Oh, and one more presentational issue — "Theresa May speech: Is her Frida Kahlo bracelet sending a secret communist message?", The Express 10/4/2017. Or on the Twitter:

Perhaps Frida's ghost was also responsible for pulling the letters off the backdrop.

May's full speech is here:

[h/t Ian Preston]



  1. Arthur Baker said,

    October 4, 2017 @ 11:54 pm

    Whoa! Visual props don’t come much funnier than seeing letters drop off a sign which reads “Building a country that works for everyone”. If you can’t build a sign that stays intact for the duration of a party conference, what hope, one might be excused for thinking, for a country that works for anyone, even for a microsecond? Poor sod. By the end of it, she probably felt more in need of a VAT69 than a P45.

  2. Keith said,

    October 5, 2017 @ 2:09 am

    The Mirror wrote “But if you’re interested in the PM’s favourite US TV shows, the West Wing isn’t among them.”

    The Economist Espresso (daily bulletin delivered by cellphone) this morning wrote: "… the stage-set lost some of its letterin" [sic]. The Economist has much more humour than the Mirror.

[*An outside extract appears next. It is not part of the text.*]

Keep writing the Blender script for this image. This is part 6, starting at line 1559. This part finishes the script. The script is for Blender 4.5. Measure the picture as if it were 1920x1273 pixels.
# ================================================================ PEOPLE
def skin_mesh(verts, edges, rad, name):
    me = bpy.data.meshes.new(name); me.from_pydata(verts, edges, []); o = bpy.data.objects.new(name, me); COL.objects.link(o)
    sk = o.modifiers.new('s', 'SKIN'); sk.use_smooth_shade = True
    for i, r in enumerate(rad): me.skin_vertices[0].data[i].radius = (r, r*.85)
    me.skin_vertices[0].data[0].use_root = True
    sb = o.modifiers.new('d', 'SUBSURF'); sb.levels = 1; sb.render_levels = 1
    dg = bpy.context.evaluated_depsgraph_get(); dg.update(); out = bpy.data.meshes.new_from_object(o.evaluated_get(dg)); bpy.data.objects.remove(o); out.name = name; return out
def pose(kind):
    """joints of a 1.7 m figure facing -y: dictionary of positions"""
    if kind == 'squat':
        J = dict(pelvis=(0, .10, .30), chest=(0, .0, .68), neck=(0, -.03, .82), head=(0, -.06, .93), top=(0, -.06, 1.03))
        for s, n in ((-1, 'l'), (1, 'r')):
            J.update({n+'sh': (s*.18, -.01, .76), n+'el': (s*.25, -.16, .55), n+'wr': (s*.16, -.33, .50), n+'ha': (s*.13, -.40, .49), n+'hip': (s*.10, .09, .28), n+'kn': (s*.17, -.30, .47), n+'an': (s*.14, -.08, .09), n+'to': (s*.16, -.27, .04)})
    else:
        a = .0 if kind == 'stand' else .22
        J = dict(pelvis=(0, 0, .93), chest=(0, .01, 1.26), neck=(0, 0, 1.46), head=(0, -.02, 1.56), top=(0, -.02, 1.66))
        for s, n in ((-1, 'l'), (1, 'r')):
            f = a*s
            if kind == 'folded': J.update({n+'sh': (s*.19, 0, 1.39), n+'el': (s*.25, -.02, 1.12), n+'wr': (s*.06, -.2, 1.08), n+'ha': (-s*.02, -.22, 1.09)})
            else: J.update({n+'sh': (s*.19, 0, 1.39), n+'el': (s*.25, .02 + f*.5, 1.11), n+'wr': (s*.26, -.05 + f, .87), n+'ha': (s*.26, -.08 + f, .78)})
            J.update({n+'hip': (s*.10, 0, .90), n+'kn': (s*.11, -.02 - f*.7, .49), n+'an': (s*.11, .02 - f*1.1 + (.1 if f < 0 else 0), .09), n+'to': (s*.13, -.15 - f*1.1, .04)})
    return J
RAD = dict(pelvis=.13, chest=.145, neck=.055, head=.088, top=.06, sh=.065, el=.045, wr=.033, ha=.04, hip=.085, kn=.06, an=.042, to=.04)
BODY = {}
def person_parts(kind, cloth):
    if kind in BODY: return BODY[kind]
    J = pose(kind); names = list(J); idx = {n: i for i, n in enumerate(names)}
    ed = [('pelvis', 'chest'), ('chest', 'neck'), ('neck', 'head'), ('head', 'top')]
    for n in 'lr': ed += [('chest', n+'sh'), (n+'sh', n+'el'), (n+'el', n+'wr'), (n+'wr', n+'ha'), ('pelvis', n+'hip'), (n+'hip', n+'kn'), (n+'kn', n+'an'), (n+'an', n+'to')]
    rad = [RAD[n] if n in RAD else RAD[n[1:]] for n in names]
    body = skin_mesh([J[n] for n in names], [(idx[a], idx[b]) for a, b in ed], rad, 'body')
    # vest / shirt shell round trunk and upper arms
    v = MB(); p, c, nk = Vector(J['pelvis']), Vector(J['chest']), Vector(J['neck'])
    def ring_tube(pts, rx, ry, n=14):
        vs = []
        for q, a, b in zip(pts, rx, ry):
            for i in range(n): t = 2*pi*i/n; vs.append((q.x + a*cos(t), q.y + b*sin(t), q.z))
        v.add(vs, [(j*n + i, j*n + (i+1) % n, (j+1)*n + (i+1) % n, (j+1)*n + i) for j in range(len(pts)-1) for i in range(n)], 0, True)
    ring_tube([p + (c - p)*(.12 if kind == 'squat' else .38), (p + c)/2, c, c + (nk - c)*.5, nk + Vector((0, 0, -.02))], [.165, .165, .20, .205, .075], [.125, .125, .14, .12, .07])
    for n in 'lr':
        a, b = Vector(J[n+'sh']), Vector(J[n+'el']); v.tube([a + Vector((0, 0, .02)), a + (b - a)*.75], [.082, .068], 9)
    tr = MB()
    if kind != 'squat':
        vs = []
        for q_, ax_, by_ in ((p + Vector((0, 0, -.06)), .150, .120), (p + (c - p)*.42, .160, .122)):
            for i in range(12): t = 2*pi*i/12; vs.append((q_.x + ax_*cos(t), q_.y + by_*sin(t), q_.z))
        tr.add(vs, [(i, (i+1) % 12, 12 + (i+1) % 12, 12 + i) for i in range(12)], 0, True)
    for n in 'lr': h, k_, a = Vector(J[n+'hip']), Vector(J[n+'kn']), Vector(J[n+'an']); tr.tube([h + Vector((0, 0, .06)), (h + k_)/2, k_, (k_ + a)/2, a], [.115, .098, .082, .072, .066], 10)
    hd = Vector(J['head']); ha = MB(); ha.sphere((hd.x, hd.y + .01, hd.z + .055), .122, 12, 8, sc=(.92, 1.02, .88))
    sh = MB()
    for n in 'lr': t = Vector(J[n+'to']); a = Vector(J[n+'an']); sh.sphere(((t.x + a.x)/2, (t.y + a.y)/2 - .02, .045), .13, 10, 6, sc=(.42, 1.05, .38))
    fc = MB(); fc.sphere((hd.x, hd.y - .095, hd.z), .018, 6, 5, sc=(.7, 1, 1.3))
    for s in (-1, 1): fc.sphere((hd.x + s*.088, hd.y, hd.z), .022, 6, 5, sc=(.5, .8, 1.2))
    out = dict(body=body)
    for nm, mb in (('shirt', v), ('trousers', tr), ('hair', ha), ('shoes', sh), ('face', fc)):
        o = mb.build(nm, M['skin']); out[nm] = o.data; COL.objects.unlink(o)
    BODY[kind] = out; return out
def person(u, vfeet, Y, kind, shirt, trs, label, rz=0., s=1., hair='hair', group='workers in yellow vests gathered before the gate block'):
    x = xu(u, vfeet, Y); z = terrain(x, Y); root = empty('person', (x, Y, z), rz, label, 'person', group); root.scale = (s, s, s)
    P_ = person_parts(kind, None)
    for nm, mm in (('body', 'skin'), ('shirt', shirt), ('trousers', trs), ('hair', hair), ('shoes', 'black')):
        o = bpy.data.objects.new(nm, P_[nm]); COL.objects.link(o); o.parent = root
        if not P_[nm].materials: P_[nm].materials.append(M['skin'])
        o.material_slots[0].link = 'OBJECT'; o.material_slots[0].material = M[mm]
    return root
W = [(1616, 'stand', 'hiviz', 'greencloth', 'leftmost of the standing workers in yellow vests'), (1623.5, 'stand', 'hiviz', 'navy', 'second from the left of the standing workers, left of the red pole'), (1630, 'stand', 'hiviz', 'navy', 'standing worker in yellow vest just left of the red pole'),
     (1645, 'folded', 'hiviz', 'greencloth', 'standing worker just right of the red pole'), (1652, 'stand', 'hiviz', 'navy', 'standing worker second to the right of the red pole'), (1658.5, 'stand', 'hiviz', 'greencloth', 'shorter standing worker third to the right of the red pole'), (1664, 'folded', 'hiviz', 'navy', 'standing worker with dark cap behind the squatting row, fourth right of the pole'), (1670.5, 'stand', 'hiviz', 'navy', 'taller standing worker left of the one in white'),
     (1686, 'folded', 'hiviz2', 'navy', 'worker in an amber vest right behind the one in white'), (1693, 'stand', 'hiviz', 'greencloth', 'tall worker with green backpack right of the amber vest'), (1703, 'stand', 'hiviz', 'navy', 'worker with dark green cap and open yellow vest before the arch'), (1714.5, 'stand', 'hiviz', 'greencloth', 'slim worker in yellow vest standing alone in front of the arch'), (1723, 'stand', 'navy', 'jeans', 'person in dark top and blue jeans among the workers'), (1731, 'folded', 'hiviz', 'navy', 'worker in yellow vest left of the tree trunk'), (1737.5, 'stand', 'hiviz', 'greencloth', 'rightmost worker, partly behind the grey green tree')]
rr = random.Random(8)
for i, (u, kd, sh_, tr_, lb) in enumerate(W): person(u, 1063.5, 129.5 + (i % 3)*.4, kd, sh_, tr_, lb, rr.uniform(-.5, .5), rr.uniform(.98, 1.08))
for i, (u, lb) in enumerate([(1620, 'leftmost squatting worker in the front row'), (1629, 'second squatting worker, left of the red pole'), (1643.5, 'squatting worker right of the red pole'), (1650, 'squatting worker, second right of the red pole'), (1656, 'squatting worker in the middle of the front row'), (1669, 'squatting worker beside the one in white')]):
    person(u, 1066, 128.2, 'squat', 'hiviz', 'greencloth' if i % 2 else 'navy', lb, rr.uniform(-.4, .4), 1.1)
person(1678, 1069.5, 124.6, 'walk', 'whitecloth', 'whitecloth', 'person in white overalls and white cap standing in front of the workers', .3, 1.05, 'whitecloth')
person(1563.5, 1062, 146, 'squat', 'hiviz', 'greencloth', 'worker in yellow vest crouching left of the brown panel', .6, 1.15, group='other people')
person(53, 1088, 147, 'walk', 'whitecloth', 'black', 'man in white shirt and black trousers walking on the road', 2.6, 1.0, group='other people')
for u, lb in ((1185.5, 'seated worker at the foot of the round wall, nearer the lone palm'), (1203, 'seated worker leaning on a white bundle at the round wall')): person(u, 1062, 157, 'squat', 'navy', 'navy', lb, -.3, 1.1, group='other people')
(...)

  3. Jarek Weckwerth said,

    October 5, 2017 @ 2:38 am

    Hm. Should it not be "bad British dream"? Sounds better to these non-native ears.

  4. Jen in Edinburgh said,

    October 5, 2017 @ 3:49 am

    Jarek: I can never remember the technical words, but 'bad dream' here is a single entity – a nightmare, or the milder form where you wake up upset but not actually terrified.

    It's a British example of a bad dream, not a bad example of a British dream.

  5. Bev Rowe said,

    October 5, 2017 @ 5:37 am

    What I find amazing is that with forty years of close experience, she hasn't realised the true nature of the Conservative Party.

  6. J said,

    October 5, 2017 @ 8:57 am

    The Barlet speech was all over social media, as many quoted, "the streets of Heaven are filled with angels" after the massacre in Vegas. The writer probably heard it.

  7. Jarek Weckwerth said,

    October 5, 2017 @ 1:46 pm

    @Jen: Thanks! Make perfect sense, and you made me realize it works exactly the same way in my first language.

  8. D.O. said,

    October 5, 2017 @ 10:02 pm

    I am a bit surprised that in a headline after headline it is "Theresa May" all the time. Never only Theresa or only May.

  9. Arthur Baker said,

    October 5, 2017 @ 10:54 pm

    D.O., perhaps headline writers regard using only the given name as disrespectful. And her surname, being a modal verb, is difficult to deploy by itself without unintended overtones.

  10. ajay said,

    October 6, 2017 @ 5:03 am

    It would be very unusual indeed for a British non-tabloid source to use first name only in a headline, except possibly for royalty. But, contra D.O., it's quite common for her to be "May" only. Headlines in the Guardian over the last few days show a fairly even split between "Theresa May" and just "May", though my instinct would be that "May" is much less common that "Blair" or "Brown" or "Cameron" were. As well as being a modal verb, it's also a month, after all, and something like "May debate victory weakens Labour" could leave you legitimately confused, especially if it appeared in early June.

    Tory ministers privately agree May should go, says Grant Shapps
    Tory elite undermines May as young turn against capitalism
    Theresa May in battle for survival as Tories sharpen knives
    Theresa May will fight and win next election, says Damian Green
    Philip Hammond raises further doubts about May's future as Tory leader Davis dismissive of Johnson's influence on May's Florence speech
    Boris Johnson: I won't quit over Theresa May's Brexit speech
    Theresa May attempts to reassert authority after Johnson's Brexit claim
    Furious Tory MPs reject Theresa May’s threats over Brexit votes

  11. Rodger C said,

    October 7, 2017 @ 11:18 am

    Then there are us Americans who might think first of James May.